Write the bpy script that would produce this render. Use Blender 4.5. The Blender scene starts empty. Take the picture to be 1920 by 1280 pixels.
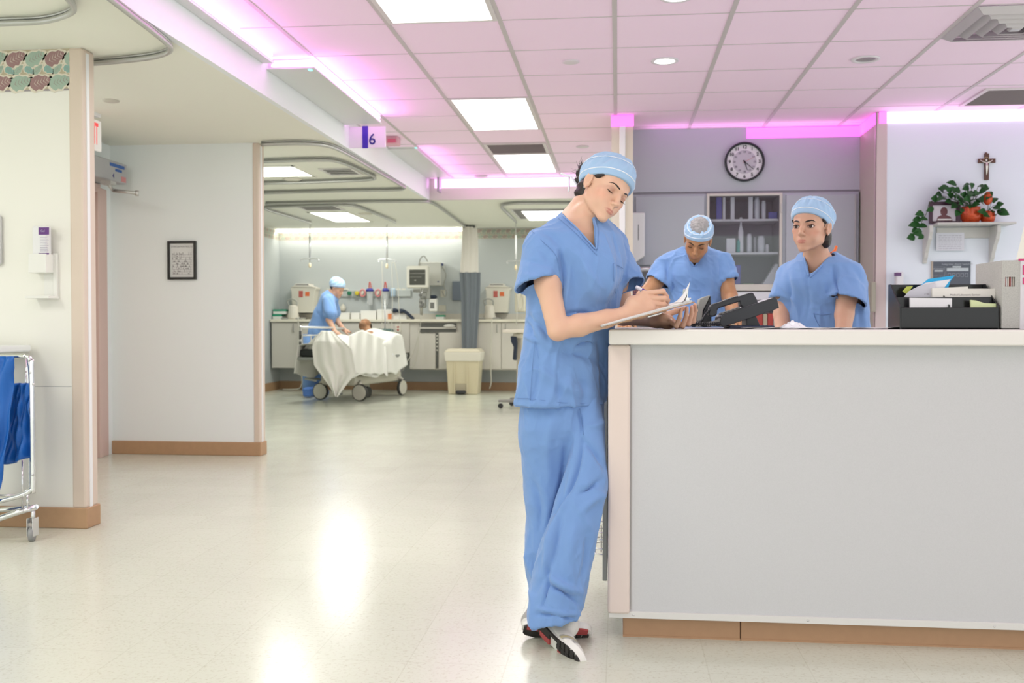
import bpy, bmesh, math, random
import numpy as np
from mathutils import Vector, Matrix
random.seed(7)
PI = math.pi
SC = bpy.context.scene
COL = SC.collection
EYE = 1.055; FPX = 1867.0; YAW = .1055; PIT = -.0219
def _camvec():
    cy, sy, cp, sp = math.cos(YAW), math.sin(YAW), math.cos(PIT), math.sin(PIT)
    f = np.array([-sy*cp, cy*cp, sp]); r = np.array([cy, sy, 0.]); return r, np.cross(r, f), f
CR, CU, CF = _camvec()
def ray(px, py): return CF + CR*(px-960)/FPX - CU*(py-640)/FPX
def at(px, py, Y):
    d = ray(px, py); p = d*(Y/d[1]); return np.array([p[0], p[1], p[2]+EYE])
def onz(px, py, z):
    d = ray(px, py); p = d*((z-EYE)/d[2]); return np.array([p[0], p[1], z])
def onx(px, py, x):
    d = ray(px, py); p = d*(x/d[0]); return np.array([p[0], p[1], p[2]+EYE])
CEIL = 2.654; SOF = 2.416
# ---------- materials ----------
_mats = {}
def mat(name, col=(.8, .8, .8), rough=.5, metal=0., spec=.5, emit=None, estr=0., bump=0., bscale=200., alpha=1., trans=0., sheen=0., sss=0., noise=0., nscale=8., coat=0., attr=False, bdetail=3., ior=1.45):
    if name in _mats: return _mats[name]
    m = bpy.data.materials.new(name); m.use_nodes = True; nt = m.node_tree; b = nt.nodes['Principled BSDF']
    b.inputs['Base Color'].default_value = (*col, 1); b.inputs['Roughness'].default_value = rough
    b.inputs['Metallic'].default_value = metal; b.inputs['Specular IOR Level'].default_value = spec
    b.inputs['IOR'].default_value = ior
    if emit: b.inputs['Emission Color'].default_value = (*emit, 1); b.inputs['Emission Strength'].default_value = estr
    b.inputs['Alpha'].default_value = alpha; b.inputs['Transmission Weight'].default_value = trans
    b.inputs['Sheen Weight'].default_value = sheen; b.inputs['Coat Weight'].default_value = coat
    if sss:
        b.inputs['Subsurface Weight'].default_value = sss; b.inputs['Subsurface Radius'].default_value = (1, .35, .2); b.inputs['Subsurface Scale'].default_value = .008
    tc = nt.nodes.new('ShaderNodeTexCoord')
    if attr:
        a = nt.nodes.new('ShaderNodeAttribute'); a.attribute_name = 'Col'; nt.links.new(a.outputs['Color'], b.inputs['Base Color'])
    elif noise:
        n = nt.nodes.new('ShaderNodeTexNoise'); n.inputs['Scale'].default_value = nscale; n.inputs['Detail'].default_value = 4
        nt.links.new(tc.outputs['Object'], n.inputs['Vector'])
        mr = nt.nodes.new('ShaderNodeMapRange'); mr.inputs['To Min'].default_value = 1-noise; mr.inputs['To Max'].default_value = 1+noise
        nt.links.new(n.outputs['Fac'], mr.inputs['Value'])
        mx = nt.nodes.new('ShaderNodeVectorMath'); mx.operation = 'SCALE'; mx.inputs[0].default_value = col
        nt.links.new(mr.outputs['Result'], mx.inputs['Scale']); nt.links.new(mx.outputs['Vector'], b.inputs['Base Color'])
    if bump:
        n = nt.nodes.new('ShaderNodeTexNoise'); n.inputs['Scale'].default_value = bscale; n.inputs['Detail'].default_value = bdetail
        nt.links.new(tc.outputs['Object'], n.inputs['Vector'])
        bp = nt.nodes.new('ShaderNodeBump'); bp.inputs['Strength'].default_value = bump; bp.inputs['Distance'].default_value = .002
        nt.links.new(n.outputs['Fac'], bp.inputs['Height']); nt.links.new(bp.outputs['Normal'], b.inputs['Normal'])
    _mats[name] = m
    return m
# ---------- mesh builder (world coordinates) ----------
class MB:
    def __init__(s): s.v = []; s.f = []; s.mi = []; s.sm = []; s.cur = 0
    def add(s, vs, fs, smooth=False):
        o = len(s.v); s.v.extend([tuple(float(c) for c in p) for p in vs])
        for f in fs: s.f.append(tuple(i+o for i in f)); s.mi.append(s.cur); s.sm.append(smooth)
        return s
    def box(s, x0, x1, y0, y1, z0, z1, bev=0., R=None, c=None, seg=1):
        if bev > 0:
            bm = bmesh.new(); bmesh.ops.create_cube(bm, size=1)
            for v in bm.verts: v.co = Vector(((x0+x1)/2+v.co.x*(x1-x0), (y0+y1)/2+v.co.y*(y1-y0), (z0+z1)/2+v.co.z*(z1-z0)))
            bmesh.ops.bevel(bm, geom=bm.edges[:], offset=min(bev, .49*min(abs(x1-x0), abs(y1-y0), abs(z1-z0))), segments=seg, affect='EDGES', profile=.5)
            bm.verts.index_update(); vs = [v.co[:] for v in bm.verts]; fs = [[v.index for v in f.verts] for f in bm.faces]; bm.free()
        else:
            vs = [(x, y, z) for z in (z0, z1) for y in (y0, y1) for x in (x0, x1)]
            fs = [(0, 2, 3, 1), (4, 5, 7, 6), (0, 1, 5, 4), (2, 6, 7, 3), (0, 4, 6, 2), (1, 3, 7, 5)]
        if R is not None:
            R = np.array(R); c = np.array(c if c is not None else ((x0+x1)/2, (y0+y1)/2, (z0+z1)/2)); vs = [R@(np.array(p)-c)+c for p in vs]
        return s.add(vs, fs)
    def obox(s, c, size, R=None, bev=0., seg=1):
        c = np.array(c, float); h = np.array(size)/2.
        return s.box(c[0]-h[0], c[0]+h[0], c[1]-h[1], c[1]+h[1], c[2]-h[2], c[2]+h[2], bev, R if R is not None else np.eye(3), c, seg)
    def tube(s, pts, r, n=10, caps=True, closed=False, smooth=True):
        P = [np.array(p, float) for p in pts]; N = len(P); rs = r if hasattr(r, '__len__') else [r]*N
        vs = []; up = None
        for i in range(N):
            t = (P[(i+1) % N]-P[i-1]) if closed else (P[min(i+1, N-1)]-P[max(i-1, 0)])
            t = t/(np.linalg.norm(t)+1e-12)
            if up is None: up = np.array([0, 0, 1.]) if abs(t[2]) < .9 else np.array([1., 0, 0])
            up = up-t*np.dot(up, t); up /= np.linalg.norm(up)+1e-12; w = np.cross(t, up)
            for k in range(n):
                a = 2*PI*k/n; vs.append(P[i]+rs[i]*(math.cos(a)*up+math.sin(a)*w))
        fs = [(i*n+k, i*n+(k+1) % n, ((i+1) % N)*n+(k+1) % n, ((i+1) % N)*n+k) for i in range(N if closed else N-1) for k in range(n)]
        s.add(vs, fs, smooth)
        if caps and not closed:
            o = len(s.v)-N*n; s.f.append(tuple(o+k for k in reversed(range(n)))); s.f.append(tuple(o+(N-1)*n+k for k in range(n))); s.mi += [s.cur]*2; s.sm += [False]*2
        return s
    def lathe(s, prof, c, ax=(0, 0, 1), n=24, smooth=True, caps=True):
        a = np.array(ax, float); a /= np.linalg.norm(a); u = np.cross(a, (0, 0, 1.) if abs(a[2]) < .9 else (1., 0, 0)); u /= np.linalg.norm(u); w = np.cross(a, u); c = np.array(c, float)
        vs = [c+a*h+r*(math.cos(2*PI*k/n)*u+math.sin(2*PI*k/n)*w) for (r, h) in prof for k in range(n)]
        N = len(prof); fs = [(i*n+k, i*n+(k+1) % n, (i+1)*n+(k+1) % n, (i+1)*n+k) for i in range(N-1) for k in range(n)]
        s.add(vs, fs, smooth)
        if caps:
            o = len(s.v)-N*n; s.f.append(tuple(o+k for k in reversed(range(n)))); s.f.append(tuple(o+(N-1)*n+k for k in range(n))); s.mi += [s.cur]*2; s.sm += [False]*2
        return s
    def prism(s, poly, d, origin=(0, 0, 0), u=(1, 0, 0), v=(0, 0, 1), w=(0, 1, 0)):
        o, u, v, w = [np.array(q, float) for q in (origin, u, v, w)]; n = len(poly)
        vs = [o+u*a+v*b for a, b in poly]+[o+u*a+v*b+w*d for a, b in poly]
        fs = [tuple(range(n)), tuple(range(2*n-1, n-1, -1))]+[(i, i+n, (i+1) % n+n, (i+1) % n) for i in range(n)]
        return s.add(vs, fs)
    def ball(s, c, r, n=12, m=8, R=None):
        r = np.array(r if hasattr(r, '__len__') else (r, r, r), float); c = np.array(c, float); R = np.eye(3) if R is None else np.array(R)
        vs = [c+R@(r*np.array([math.sin(PI*j/m)*math.cos(2*PI*i/n), math.sin(PI*j/m)*math.sin(2*PI*i/n), math.cos(PI*j/m)])) for j in range(m+1) for i in range(n)]
        return s.add(vs, [(j*n+i, (j+1)*n+i, (j+1)*n+(i+1) % n, j*n+(i+1) % n) for j in range(m) for i in range(n)], True)
    def grid(s, fn, nu, nv, smooth=True):
        vs = [fn(i/nu, j/nv) for j in range(nv+1) for i in range(nu+1)]
        return s.add(vs, [(j*(nu+1)+i, j*(nu+1)+i+1, (j+1)*(nu+1)+i+1, (j+1)*(nu+1)+i) for j in range(nv) for i in range(nu)], smooth)
    def text(s, txt, size, origin, u=(1, 0, 0), v=(0, 0, 1), align='CENTER', depth=.0008, bold=0.):
        cu = bpy.data.curves.new('txt', 'FONT'); cu.body = txt; cu.size = size; cu.align_x = align; cu.align_y = 'CENTER'; cu.offset = bold; cu.resolution_u = 3
        ob = bpy.data.objects.new('txt', cu); COL.objects.link(ob); dg = bpy.context.evaluated_depsgraph_get(); me = bpy.data.meshes.new_from_object(ob.evaluated_get(dg))
        o, u, v = [np.array(q, float) for q in (origin, u, v)]; w = np.cross(u, v)
        vs = [o+u*p.co.x+v*p.co.y for p in me.vertices]; fs = [tuple(p.vertices) for p in me.polygons]
        s.add(vs, fs)
        bpy.data.objects.remove(ob); bpy.data.curves.remove(cu); bpy.data.meshes.remove(me)
        return s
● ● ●
*To be done*: Which lines contain the word "scene"? Copy each one.

*Result for this exercise*:
Write the bpy script that would produce this render. Use Blender 4.5. The Blender scene starts empty. Take the picture to be 1920 by 1280 pixels.
SC = bpy.context.scene